Envisioning the future transport ecosystem
Scania envisions the future transport ecosystem as a net zero system, and in reaching this state, the company plays a key role. “We contribute most heavily with our sustainability drive in terms of using the available, sustainable fuels and working with smart, sustainable solutions. But we really believe it is also underpinned substantially by electric vehicles. Our part is to shift the whole transport ecosystem into that net zero state.”

But to reach this net zero state requires a great deal of collaboration. James says that while zero emission vehicles are available today, the limiting factor is infrastructure. Apart from more incentives from the government, he argues that the government and local authorities, together with manufacturers and infrastructure providers need to collaborate for all the pieces to come together.

Manufacturers taking responsibility
To get the ball rolling, Scania is working actively with infrastructure partners and fuel companies to develop an infrastructure supporting electric vehicles. James mentions the electric roads initiative in the Northeast of England, where Scania has been involved in establishing the feasibility of electrifying a section of a motorway with overhead catenaries. “This year, on a wider European level, Traton (including Scania and MAN), Daimler, and Volvo Trucks, pledged half a billion Euro to develop a charging infrastructure with some 1,700 charging points. The manufacturers are really taking responsibility to help that shift towards a sustainable transport ecosystem. We need to come together to mobilise the change that can’t be done by one player on its own.

Embarking on the most significant period of change
According to James, the transport sector is now embarking on its most significant period of change, driven not only by a strong sustainability push and move towards net zero vehicles, but also by digitalisation acting as a strong disruptor in the industry. “When you are in this very strong period of change, you are never really sure how clear the roadmap is. We know where we want to get to, but we are not fully sure what the final solutions are.”

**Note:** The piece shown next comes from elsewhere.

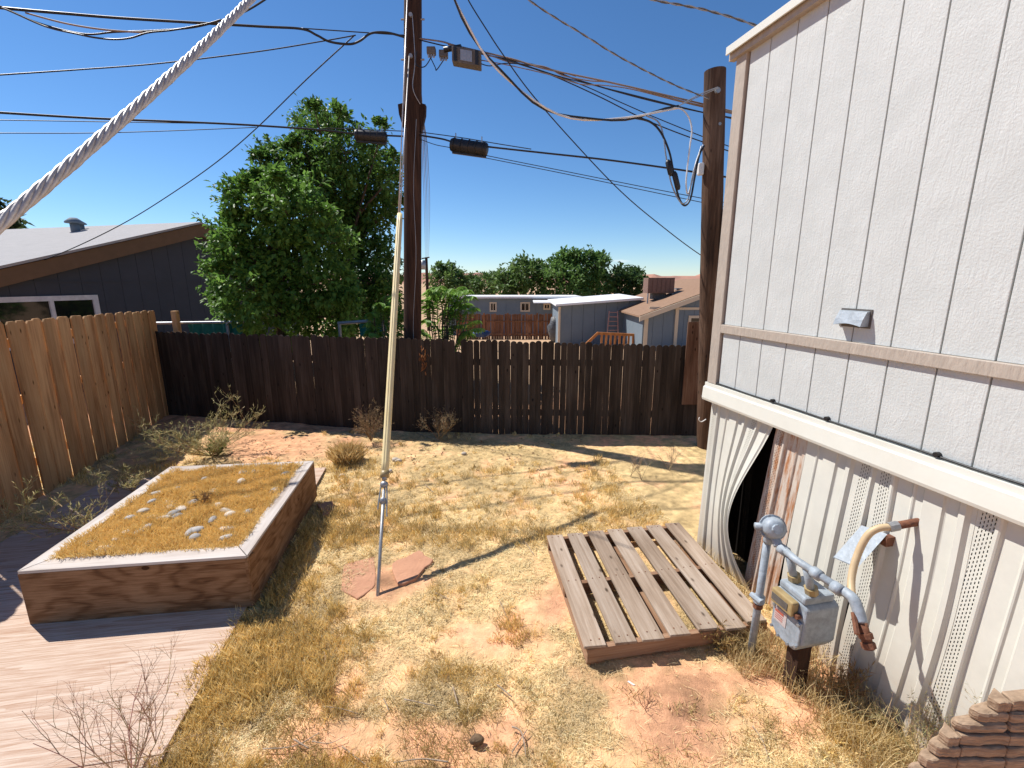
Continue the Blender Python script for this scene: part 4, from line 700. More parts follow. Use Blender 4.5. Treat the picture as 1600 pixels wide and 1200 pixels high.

And on this journey, it is important to understand the customer’s perspective, and how these new solutions should be implemented. “The first thing I think we will see are new business models, because to purchase an electric vehicle is extremely expensive compared to a traditional internal combustion engine vehicle. We will need to be extremely agile in the way that we develop these solutions and then implement them in the organisation. And it is the competencies that we will need to develop in our organisation to be able to work with these changes. I think these are the main success factors that we have to work on.”